I assume that you aren't running this for any specific length of time, rather all rows.
Since you're not really doing a Grouping, rather a summary of varying years activities, you might use a series of Running Totals to do this (unless you want to us advanced SQL in an SP):
I also assume that the Seniority date is the first work date (you use different terms for dates, as in anniversary, seniority and check without qualification, please be consistent and specific rather than just typing your train of thought):
Running Totals summing the hours with something like the following in the Evaluate->Use a Formula:
{table.workdate} >=
cdate(year({table.hiredate}),month({table.hiredate}),day({table.hiredate}))
and
{table.workdate} <=
cdate(year({table.hiredate})+1,month({table.hiredate}),day({table.hiredate}))-1
the next year would be:
{table.workdate} >=
cdate(year({table.hiredate})+1,month({table.hiredate}),day({table.hiredate}))
and
{table.workdate} <=
cdate(year({table.hiredate})+2,month({table.hiredate}),day({table.hiredate}))-1
You would repeat this for each year incrementing the year by one for each year.

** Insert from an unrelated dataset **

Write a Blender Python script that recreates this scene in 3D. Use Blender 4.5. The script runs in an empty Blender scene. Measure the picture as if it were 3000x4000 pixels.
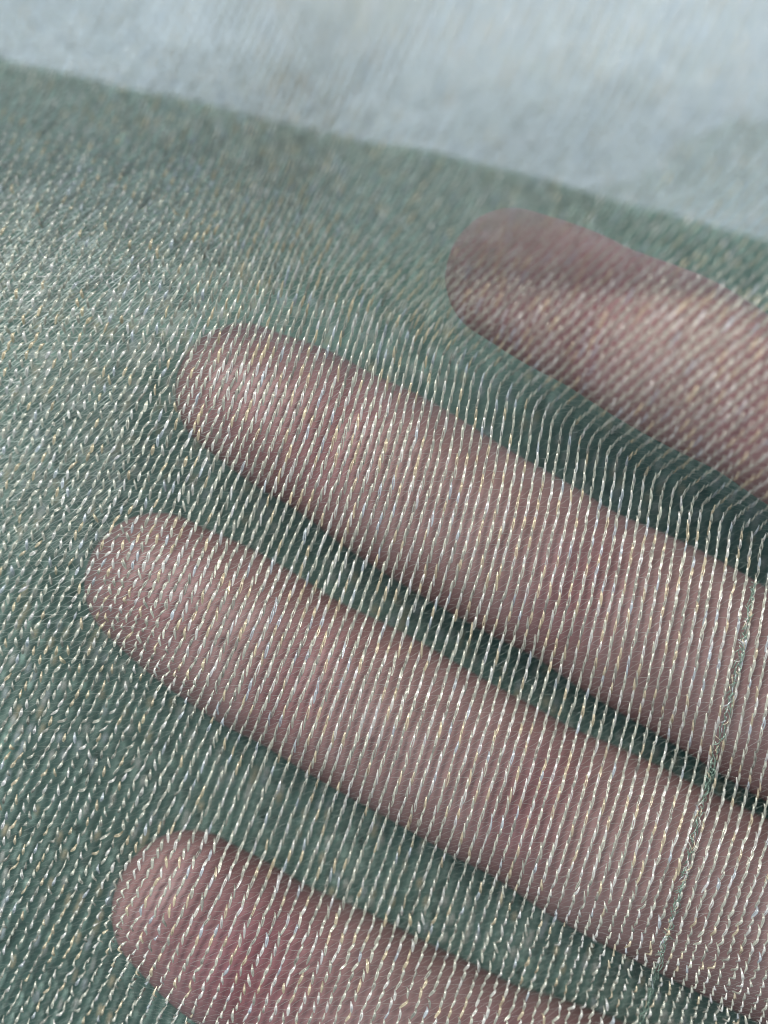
import bpy, math
import numpy as np

# ------------------------------------------------------------------ scale / camera
MM = 0.001
D = 100.0                    # camera to the focus plane, mm
HALF = 41.67                 # half picture width at the focus plane, mm
U0, V0 = 829.5, 1106.0       # middle of a 1659 x 2212 layout sheet
K = HALF / U0
rng = np.random.default_rng(7)
sc = bpy.context.scene
col = sc.collection

cam = bpy.data.cameras.new('camera')
cam.sensor_fit = 'HORIZONTAL'
cam.sensor_width = 36.0
cam.lens = 36.0 * D / (2 * HALF)
cam.clip_start = 0.005
cam.clip_end = 10.0
cam.dof.use_dof = True
cam.dof.focus_distance = (D - 0.6) * MM
cam.dof.aperture_fstop = cam.lens / 4.7          # a 4.7 mm wide aperture
camo = bpy.data.objects.new('camera', cam)
camo.location = (0, 0, D * MM)
col.objects.link(camo)
sc.camera = camo

world = bpy.data.worlds.new('World')
sc.world = world
world.use_nodes = True
bg = world.node_tree.nodes['Background']
bg.inputs[0].default_value = (0.78, 0.91, 1.0, 1)
bg.inputs[1].default_value = 0.55

from mathutils import Vector
def area(name, loc, target, size, power, colour):
    l = bpy.data.lights.new(name, 'AREA')
    l.shape = 'RECTANGLE'
    l.size, l.size_y = size[0] * MM, size[1] * MM
    l.energy = power
    l.color = colour
    o = bpy.data.objects.new(name, l)
    o.location = Vector(loc) * MM
    o.rotation_euler = (Vector(target) - Vector(loc)).to_track_quat('-Z', 'Y').to_euler()
    col.objects.link(o)
    return o
area('window_light', (-120, 182, 275), (0, 0, 0), (150, 100), 1.60, (1.0, 0.965, 0.90))

sc.view_settings.view_transform = 'Standard'
sc.view_settings.look = 'None'
sc.view_settings.exposure = 0.0
sc.view_settings.gamma = 1.0
sc.cycles.use_denoising = True
sc.cycles.transparent_max_bounces = 16
sc.cycles.max_bounces = 6
sc.cycles.filter_width = 1.2

# ------------------------------------------------------------------ helpers
def unproj(u, v, z):
    f = (D - z) / D * K
    return np.stack([(u - U0) * f, -(v - V0) * f, z + 0 * u], -1)

def mesh_obj(name, verts, faces, mat, parent=None, smooth=True, colour=None, counts=None):
    """faces: (n,4) or (n,3) int array"""
    me = bpy.data.meshes.new(name)
    verts = np.asarray(verts, np.float32) * MM
    faces = np.asarray(faces, np.int32)
    n, k = faces.shape
    me.vertices.add(len(verts)); me.vertices.foreach_set('co', verts.ravel())
    me.loops.add(n * k); me.loops.foreach_set('vertex_index', faces.ravel())
    me.polygons.add(n)
    me.polygons.foreach_set('loop_start', np.arange(0, n * k, k, dtype=np.int32))
    me.polygons.foreach_set('use_smooth', np.full(n, smooth))
    me.update(calc_edges=True)
    if colour is not None:
        a = me.attributes.new('yarn_tint', 'FLOAT_COLOR', 'POINT')
        c = np.ones((len(verts), 4), np.float32); c[:, :3] = colour
        a.data.foreach_set('color', c.ravel())
    me.materials.append(mat)
    o = bpy.data.objects.new(name, me)
    col.objects.link(o)
    if parent: o.parent = parent
    return o

def empty(name, label, cat, loc=(0, 0, 0)):
    o = bpy.data.objects.new(name, None)
    o.empty_display_size = 0.01
    col.objects.link(o)
    o['label'] = label; o['category'] = cat
    return o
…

Then place all of these running totals in seperate sections and use a suppression formula for each section such as:
cdate(year({table.hiredate})+1,month({table.hiredate}),day({table.hiredate})) > currentdate
For each section where the +1 part is the equivalent to you >= clause of the Running Totals.
There is a subreport idea that might work, but as I don't like subreports, and the performance is worse, this will work.